Already McGovern seems moving toward the center, fuzzing if not softening his positions. On the eve of the California primary, McGovern went to the Democratic Governors conference in Houston, where he found the initial mood chilly and depressed. When 30 Governors at that meeting were asked whether McGovern could carry their states, only three raised their hands --Wisconsin's Pat Lucey, South Dakota's Richard Kneip and Minnesota's Wendell Anderson. McGovern listened to a barrage of complaints about the cascading number of delegate challenges being made by his supporters. "My God," said Nebraska's Jim Exon, "I endorsed you, and the McGovern people are trying to keep me off the delegation!"
McGovern soothed them, promising to appoint a staff member to study all the challenges and eliminate the "frivolous" ones. Then for two hours, as the Governors sipped drinks, McGovern went over his positions: He opposed legalizing marijuana; he would leave abortion for the states to decide.

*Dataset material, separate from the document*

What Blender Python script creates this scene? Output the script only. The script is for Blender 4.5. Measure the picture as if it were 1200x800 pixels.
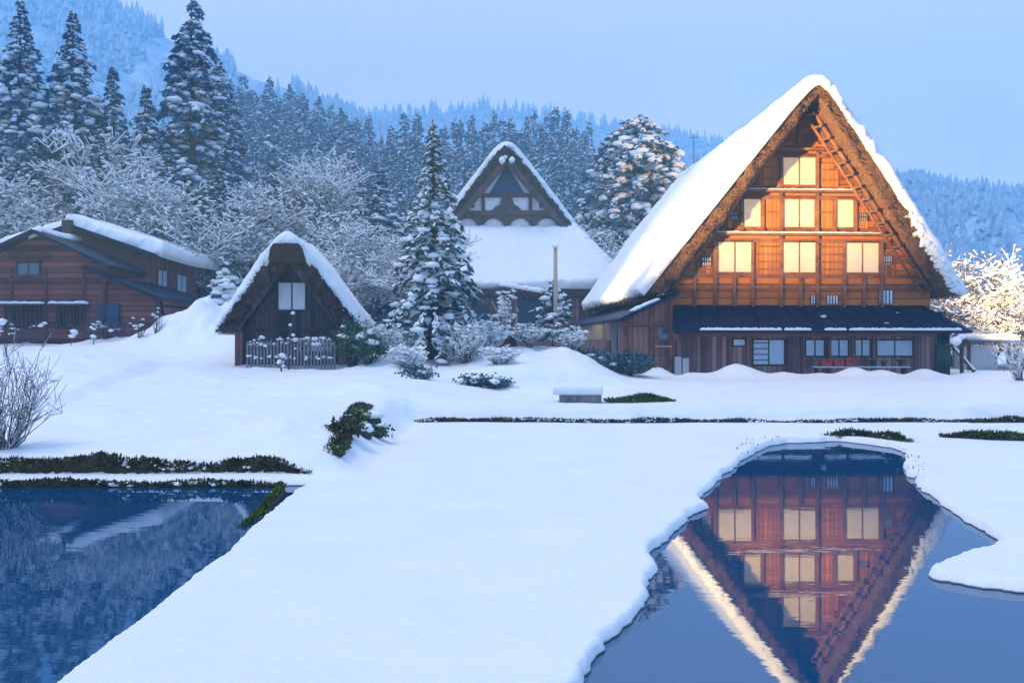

On amnesty: "I'm not as liberal as Calvin Coolidge, who provided amnesty for World War I deserters. I'm opposed to amnesty for deserters." Pressed by Nevada's Mike O'Callaghan on what he would do if the North Vietnamese refused to release American prisoners even after U.S. withdrawal, McGovern said, "Under such circumstances, we'd have to take action," although he did not say what action.
Wild-Eyed. McGovern said that he was fully prepared to compromise on his domestic programs. For example, he said, he was now convinced that Wilbur Mills' tax reform proposal--canceling most major tax loopholes and then reintroducing each one for separate congressional consideration--was superior to his own. After six Governors shot questions on his welfare program, McGovern raised his hands and said: "Look, Congress will always provide the balance against any programs that I recommend." One Governor later remarked: "He seemed to be saying, 'Don't worry. If you think I'm a wild-eyed nut, Congress will keep me in line.'"

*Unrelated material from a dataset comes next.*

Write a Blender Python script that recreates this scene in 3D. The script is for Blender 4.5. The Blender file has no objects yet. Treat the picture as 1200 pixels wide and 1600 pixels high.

As the meeting broke up at 1 a.m., some participants who had come in with "Hello, Senator" left with "Goodbye, George." Communication had been started, but as one liberal Governor observed: "The big question is whether the Senator can really moderate his positions to the point where he can challenge Nixon for the center. He must do this to win, but I suspect he may be trapped by the fanaticism of his youthful supporters."
Later in the week, McGovern blurred his welfare proposals to the point that they were almost indistinguishable from the President's. "We start from the same assumption," McGovern said, "the need to develop some kind of program to provide income supplements for working people." Campaigning in New York, he told reporters that his figure of a $1,000 income supplement for all Americans was not a hard-and-fast proposal but only "one possibility." He continued to believe that his alternative defense budget would stand up, "give or take a little " but he only planned to ask the convention to accept the idea of reducing arms expenditures in order to increase domestic investment.
In another conciliatory expedition, McGovern plans a tour through the South, even though the region would probably be near-solid Nixon territory. His own followers sometimes forget that McGovern, a Democrat from a conservative, Republican stronghold, long since learned to survive by the politician's arts. It is such political instincts that are now easing him back toward the party's middle--a delicate maneuver in which McGovern is playing for the highest prize at the risk of his credibility and the constituency that has brought the prize so close.